Originally posted by Jess Minish:
For those who insist that you have to aim to hit your target with your bow, do you also believe that you have to aim when you throw a baseball or football? What about an atlatal, sling, bola or speer. When a quarterback thows a pass, is he aiming at an imaginary point ahead of the receiver?
To me they are fundamentally different actions. Archery is more like firearm shooting than throwing. In firearms and archery, I am using my body to operate a machine in a consistent way. If I'm shooting a handgun, I can do well enough from 0-5 yards by point shooting. Much more than that and I need to use sights to deliver any sort of precision. Same with Archery, although I'm probably better with the bow than I am with a pistol. I can shoot instinctive out to about 12 yards well enough but not nearly as good as I can while aiming. Accuracy is improved the less I interfere with the shot. Judgment is the least reliable variable and especially so when under stress. So I try to eliminate it as a variable as much as possible by gapping. Rifle hunters do the same thing by setting a maximum point blank range (MPBR) and keeping their shots within that range when hunting.

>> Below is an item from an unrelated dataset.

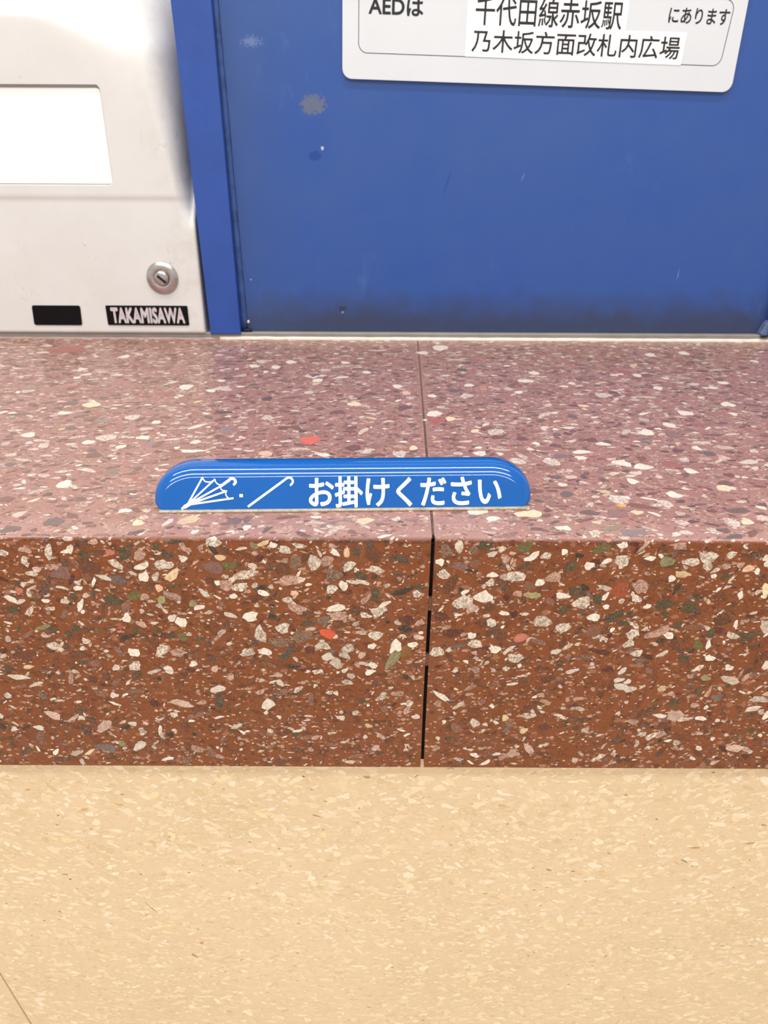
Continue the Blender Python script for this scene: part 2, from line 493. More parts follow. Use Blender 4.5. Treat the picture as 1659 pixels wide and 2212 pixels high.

Longer ranges are dealt with through ballistic tables and dope charts. Even expert marksmen will calculate their ballistics when shooting at long ranges rather than risk an errant shot at a live target. Intuition and judgment can be a liability here. I know of no firearms instructors who advocate instinctive rifle or pistol shooting for accuracy. Not even one. It's always sight picture, sight alignment, trigger control, repeat.
But when I throw, I am no longer operating a machine -- I am the machine. I'd like to be able to set the exact point of release from my hand but I can't. I also can't know exactly how much force I'm applying. So I am forced to exercise judgment. It takes tens of thousands of repetitions to master throwing and even then it has its limits and there are a lot of mistakes along the way. Some have more natural abilities while others (like me) have to work pretty hard to even get mediocre results. If I had to rely on my throwing arm to get food, I'd be a dead man.
Furthermore, most predators don't succeed with each hunt. Wolves, for example, will chase several prey animals before succeeding with a kill. Spears (by this I assume you mean javelins since spears are mostly hand-held weapons), atlatals, etc. aren't accurate long-range weapons in the hands of most people. But with enough trial and error, they can convey a survival advantage to those who keep using them -- even when most attempts fail on average. I suspect that our hunting ancestors failed on more shots than they succeeded. They also probably wounded more often than I'd be comfortable with. But there were enough opportunities to succeed often enough to keep trying at it. Hunter-gatherers also had better woodsmanship to compensate for less effective gear. Even the best hunters in this group are probably on the opposite end of the spectrum with better gear than woodsmanship.
I don't doubt some people's ability to shoot instinctively. But I also don't have much faith in my ability to shoot that way any more than I have faith that I could have been a star quarterback. And I also doubt that most people can do it as well as others. For me, gapping is the best method for most people while instinctive is the best method for those who are truly gifted at it. Even if all of the best shooters shot instinctive, it wouldn't matter since these are already exceptional archers (selection bias). I want the best method for the average joe and, for me, that's gapping.
This is a general sense of my own thought process and it is not a criticism of instinctive shooters. It is just an explanation of why I use and would generally recommend gapping over instinctive. A gapper can get proficient, have success and move on to instinctive if they have the interest and ability. But starting with instinctive is a quick way to frustration. I'd rather see folks having fun than giving up by trying to learn something that is, in my opinion, more difficult and time intensive.